Miyazaki suffers dreaded double bagel

Yuriko Lily Miyazaki following her defeat to Daria Kasatkina (right) on day four of the 2024 Wimbledon Championships at the All England Lawn Tennis and Croquet Club, London. Picture date: Thursday July 4, 2024.
Lily Miyazaki suffered a whitewash defeat to Daria Kasatkina (right)

Wild card Lily Miyazaki won only 19 points as she suffered a rapid straight-sets defeat to world No 12 Daria Kasatkina at the start of a colossal day of British tennis at Wimbledon.

The Tokyo-born player had already more than doubled her prize money for the year after earning £93,000 by breezing past German Tamara Korpatsch to reach the second round of the Championships for the first time.

But Eastbourne champion Kasatkina proved a step too far and cruised to a crushing 6-0 6-0 success in 50 minutes.

World No 148 Miyazaki was made to wait for her latest moment in the spotlight after wet weather on Wednesday contributed in pushing the match back a day.

A landmark victory always looked a big ask for the 28-year-old and she nervously began with a double-fault en route to losing the opening 10 points.

She was quickly staring down the barrel of a swift exit and, despite going 30-0 up on Kasatkina’s serve at 5-0 down, surrendered the opening set to her Russian opponent inside 20 minutes.

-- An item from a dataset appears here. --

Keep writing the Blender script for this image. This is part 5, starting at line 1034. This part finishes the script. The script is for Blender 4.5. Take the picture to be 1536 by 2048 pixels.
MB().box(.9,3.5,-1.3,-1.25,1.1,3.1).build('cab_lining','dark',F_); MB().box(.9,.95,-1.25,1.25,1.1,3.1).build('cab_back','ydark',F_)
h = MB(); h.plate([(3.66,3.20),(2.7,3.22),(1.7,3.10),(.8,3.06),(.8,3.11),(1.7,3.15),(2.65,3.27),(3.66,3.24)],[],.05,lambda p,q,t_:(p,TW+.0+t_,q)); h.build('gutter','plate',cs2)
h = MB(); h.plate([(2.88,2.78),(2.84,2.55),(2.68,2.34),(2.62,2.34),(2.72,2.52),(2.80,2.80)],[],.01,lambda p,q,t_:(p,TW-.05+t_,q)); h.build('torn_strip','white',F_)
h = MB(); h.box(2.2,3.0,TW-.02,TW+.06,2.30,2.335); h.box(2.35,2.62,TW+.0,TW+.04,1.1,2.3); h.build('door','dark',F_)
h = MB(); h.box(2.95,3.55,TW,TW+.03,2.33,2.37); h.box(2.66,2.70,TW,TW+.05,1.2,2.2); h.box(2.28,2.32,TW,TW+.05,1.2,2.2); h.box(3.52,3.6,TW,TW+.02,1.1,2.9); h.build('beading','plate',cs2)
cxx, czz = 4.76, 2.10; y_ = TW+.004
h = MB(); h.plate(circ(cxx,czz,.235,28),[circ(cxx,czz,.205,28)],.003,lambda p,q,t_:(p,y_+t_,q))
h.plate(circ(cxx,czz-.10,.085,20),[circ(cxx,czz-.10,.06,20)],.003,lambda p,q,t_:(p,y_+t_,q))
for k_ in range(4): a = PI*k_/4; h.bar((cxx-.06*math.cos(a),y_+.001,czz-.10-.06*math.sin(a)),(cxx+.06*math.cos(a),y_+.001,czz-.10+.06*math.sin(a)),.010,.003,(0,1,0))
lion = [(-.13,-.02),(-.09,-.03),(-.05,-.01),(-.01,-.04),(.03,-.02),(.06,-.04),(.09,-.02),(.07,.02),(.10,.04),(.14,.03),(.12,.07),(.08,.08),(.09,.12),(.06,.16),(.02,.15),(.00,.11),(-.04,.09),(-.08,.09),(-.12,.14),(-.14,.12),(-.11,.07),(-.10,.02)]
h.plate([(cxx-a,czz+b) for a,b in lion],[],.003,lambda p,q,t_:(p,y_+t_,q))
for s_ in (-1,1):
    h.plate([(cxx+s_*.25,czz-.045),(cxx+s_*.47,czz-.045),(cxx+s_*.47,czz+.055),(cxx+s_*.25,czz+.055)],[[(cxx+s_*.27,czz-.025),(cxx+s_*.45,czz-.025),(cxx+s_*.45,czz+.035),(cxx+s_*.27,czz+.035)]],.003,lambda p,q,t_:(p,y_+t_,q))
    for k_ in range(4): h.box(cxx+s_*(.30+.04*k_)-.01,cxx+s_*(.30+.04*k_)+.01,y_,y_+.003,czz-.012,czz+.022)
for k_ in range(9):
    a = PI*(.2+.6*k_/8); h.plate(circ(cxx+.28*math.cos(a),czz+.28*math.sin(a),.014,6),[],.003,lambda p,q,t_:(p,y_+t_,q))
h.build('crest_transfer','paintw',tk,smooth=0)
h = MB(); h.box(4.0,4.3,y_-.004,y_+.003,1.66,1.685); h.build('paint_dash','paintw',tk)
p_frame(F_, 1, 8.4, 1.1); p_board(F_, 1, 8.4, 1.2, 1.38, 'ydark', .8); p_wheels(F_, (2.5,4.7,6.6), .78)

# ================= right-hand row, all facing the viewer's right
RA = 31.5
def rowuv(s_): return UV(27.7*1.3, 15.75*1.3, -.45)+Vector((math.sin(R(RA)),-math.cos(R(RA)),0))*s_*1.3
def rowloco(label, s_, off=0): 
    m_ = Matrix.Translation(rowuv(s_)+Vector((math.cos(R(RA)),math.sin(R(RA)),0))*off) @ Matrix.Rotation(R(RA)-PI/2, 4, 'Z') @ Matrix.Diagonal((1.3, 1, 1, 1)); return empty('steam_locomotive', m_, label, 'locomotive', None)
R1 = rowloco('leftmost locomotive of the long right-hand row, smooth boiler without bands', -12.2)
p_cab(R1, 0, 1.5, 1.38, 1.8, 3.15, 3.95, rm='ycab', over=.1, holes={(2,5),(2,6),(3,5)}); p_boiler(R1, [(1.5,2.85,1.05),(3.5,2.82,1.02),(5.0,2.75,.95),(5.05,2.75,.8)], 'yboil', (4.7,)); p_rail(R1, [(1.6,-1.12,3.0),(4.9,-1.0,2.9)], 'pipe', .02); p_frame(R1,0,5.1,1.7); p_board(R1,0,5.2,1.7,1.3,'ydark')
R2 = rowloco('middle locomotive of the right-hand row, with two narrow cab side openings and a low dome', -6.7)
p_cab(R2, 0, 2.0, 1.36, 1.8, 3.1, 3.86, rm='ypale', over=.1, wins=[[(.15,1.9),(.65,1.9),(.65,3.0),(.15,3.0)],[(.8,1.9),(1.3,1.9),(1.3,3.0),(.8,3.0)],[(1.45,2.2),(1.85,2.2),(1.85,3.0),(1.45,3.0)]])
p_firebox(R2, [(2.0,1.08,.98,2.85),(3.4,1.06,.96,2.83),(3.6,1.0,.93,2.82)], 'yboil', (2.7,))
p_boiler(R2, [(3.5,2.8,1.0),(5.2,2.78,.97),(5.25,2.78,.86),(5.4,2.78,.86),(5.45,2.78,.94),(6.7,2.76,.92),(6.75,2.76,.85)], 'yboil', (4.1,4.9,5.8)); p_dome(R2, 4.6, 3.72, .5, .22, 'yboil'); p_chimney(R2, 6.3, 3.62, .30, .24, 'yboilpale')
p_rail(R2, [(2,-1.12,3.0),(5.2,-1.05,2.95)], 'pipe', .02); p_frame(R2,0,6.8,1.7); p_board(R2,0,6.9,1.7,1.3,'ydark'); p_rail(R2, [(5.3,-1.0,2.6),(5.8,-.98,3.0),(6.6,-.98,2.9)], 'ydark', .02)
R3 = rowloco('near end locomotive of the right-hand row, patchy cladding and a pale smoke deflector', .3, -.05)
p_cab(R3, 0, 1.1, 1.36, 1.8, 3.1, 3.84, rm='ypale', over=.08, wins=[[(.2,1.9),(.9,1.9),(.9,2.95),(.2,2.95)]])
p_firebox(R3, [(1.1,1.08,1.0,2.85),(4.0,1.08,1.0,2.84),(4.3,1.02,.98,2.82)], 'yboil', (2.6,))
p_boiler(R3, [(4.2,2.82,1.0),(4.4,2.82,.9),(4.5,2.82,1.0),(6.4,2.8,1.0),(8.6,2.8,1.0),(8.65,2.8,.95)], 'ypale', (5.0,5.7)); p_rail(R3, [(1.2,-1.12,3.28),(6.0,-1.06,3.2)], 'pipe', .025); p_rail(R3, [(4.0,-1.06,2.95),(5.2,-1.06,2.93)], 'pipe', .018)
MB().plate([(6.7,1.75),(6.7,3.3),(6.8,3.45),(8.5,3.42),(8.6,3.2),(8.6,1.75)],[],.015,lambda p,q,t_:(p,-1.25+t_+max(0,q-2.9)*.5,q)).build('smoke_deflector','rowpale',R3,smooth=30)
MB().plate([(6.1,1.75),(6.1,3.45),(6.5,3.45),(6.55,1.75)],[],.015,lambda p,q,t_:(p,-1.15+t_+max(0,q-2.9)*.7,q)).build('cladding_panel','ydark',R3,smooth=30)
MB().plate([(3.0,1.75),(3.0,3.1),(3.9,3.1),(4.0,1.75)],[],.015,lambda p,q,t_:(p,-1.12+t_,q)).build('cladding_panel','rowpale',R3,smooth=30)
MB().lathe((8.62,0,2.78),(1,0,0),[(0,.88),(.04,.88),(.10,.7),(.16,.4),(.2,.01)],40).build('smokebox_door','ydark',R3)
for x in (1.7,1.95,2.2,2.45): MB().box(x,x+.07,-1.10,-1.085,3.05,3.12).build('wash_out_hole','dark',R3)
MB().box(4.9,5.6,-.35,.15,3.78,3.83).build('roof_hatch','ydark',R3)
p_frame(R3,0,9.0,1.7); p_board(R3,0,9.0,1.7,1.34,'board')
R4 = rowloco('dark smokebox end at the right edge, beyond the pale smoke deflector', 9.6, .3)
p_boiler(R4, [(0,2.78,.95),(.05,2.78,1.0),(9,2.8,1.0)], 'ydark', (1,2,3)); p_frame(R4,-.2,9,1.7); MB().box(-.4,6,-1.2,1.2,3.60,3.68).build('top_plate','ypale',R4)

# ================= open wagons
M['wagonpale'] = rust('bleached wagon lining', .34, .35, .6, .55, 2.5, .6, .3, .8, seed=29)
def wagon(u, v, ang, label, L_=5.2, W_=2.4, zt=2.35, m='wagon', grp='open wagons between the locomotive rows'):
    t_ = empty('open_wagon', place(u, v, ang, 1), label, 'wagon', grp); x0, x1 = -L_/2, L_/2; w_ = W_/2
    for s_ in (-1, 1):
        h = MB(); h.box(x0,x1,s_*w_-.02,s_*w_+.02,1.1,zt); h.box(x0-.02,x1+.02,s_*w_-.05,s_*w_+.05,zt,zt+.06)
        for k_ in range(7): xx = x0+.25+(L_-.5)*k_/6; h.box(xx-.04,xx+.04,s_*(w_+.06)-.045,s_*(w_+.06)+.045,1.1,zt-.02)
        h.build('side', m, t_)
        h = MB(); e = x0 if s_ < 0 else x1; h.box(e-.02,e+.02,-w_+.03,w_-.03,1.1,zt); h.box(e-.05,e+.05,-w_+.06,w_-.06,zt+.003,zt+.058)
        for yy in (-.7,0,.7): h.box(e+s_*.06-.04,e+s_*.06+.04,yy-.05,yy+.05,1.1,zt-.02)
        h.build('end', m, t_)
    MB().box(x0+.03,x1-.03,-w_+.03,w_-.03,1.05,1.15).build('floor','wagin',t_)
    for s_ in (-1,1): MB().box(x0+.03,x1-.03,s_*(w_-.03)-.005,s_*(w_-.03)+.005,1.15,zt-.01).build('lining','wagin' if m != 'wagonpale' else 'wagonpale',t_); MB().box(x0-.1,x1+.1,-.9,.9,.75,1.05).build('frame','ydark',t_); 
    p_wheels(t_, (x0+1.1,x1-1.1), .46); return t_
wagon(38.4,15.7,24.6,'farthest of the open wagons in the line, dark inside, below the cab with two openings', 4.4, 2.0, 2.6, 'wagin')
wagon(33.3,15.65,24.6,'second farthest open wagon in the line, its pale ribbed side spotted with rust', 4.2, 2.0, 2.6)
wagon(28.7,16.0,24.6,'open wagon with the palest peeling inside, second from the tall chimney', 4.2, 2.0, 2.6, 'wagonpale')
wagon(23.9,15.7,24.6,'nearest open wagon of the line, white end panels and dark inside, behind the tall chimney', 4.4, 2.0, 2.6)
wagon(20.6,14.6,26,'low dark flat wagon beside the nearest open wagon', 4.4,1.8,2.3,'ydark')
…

Kasatkina underlined her grass-court credentials with last week’s title success in Eastbourne

Kasatkina, a Wimbledon quarter-finalist in 2018, underlined her grass-court credentials with last week’s title success at the Rothesay International at Devonshire Park.

The 27-year-old showed little sign of easing up and ruthlessly continued her march towards round three with a dominant display.

Miyazaki finally earned an opportunity to avoid a double bagel at advantage in game three of the second set but eventually lost it with another double fault as a one-sided contest slipped away.